Like a schtick, like a GG Allin kind of thing.
Yeah or like wrestling or something. Where people hit themselves on the head, or like in wrestling, when you get a razor and cut your forehead to see if it bleeds. That's fine, if people like to perform that way, but any time that we perform, I try to channel something that's real. And I've never had to kneel to those kinds of bad, silly tricks.

Well, the violence in your music has always been self-directed, instead of sort of outwardly violent.

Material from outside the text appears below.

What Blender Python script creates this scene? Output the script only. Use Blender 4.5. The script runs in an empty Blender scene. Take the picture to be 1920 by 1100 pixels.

Yeah, we rarely have songs [that are violent toward other people] – maybe one of our first songs, on the first seven-inch – but for the most part, they're all about my feelings about myself, or telling a story that's a narrative and kind of disconnected. But I was never about singing the hardcore, like, "You stabbed me in the back, man," "my friend f–ed me over," "I trusted you, bro" – it's always been like, I'm the one who f–ed up. But ultimately the question on the new record that I want to ask is, "What does it mean after you acknowledge that you're a piece of s---?" There's a song on 'Prison Sweat' called 'Hogg' that actually deals with that. What does it mean to acknowledge you're a piece of s--- and you're disgusting and you're a drug addict and a pervert? Like, how far can you take that? I became a drug addict and I started to die, and ultimately I had to ask myself, do I want to be this person who feels sorry for [himself] all the time and just die? No, I had to choose for me to stay alive and made amends to the people I f–ed over, and hopefully that's what the new record will be about.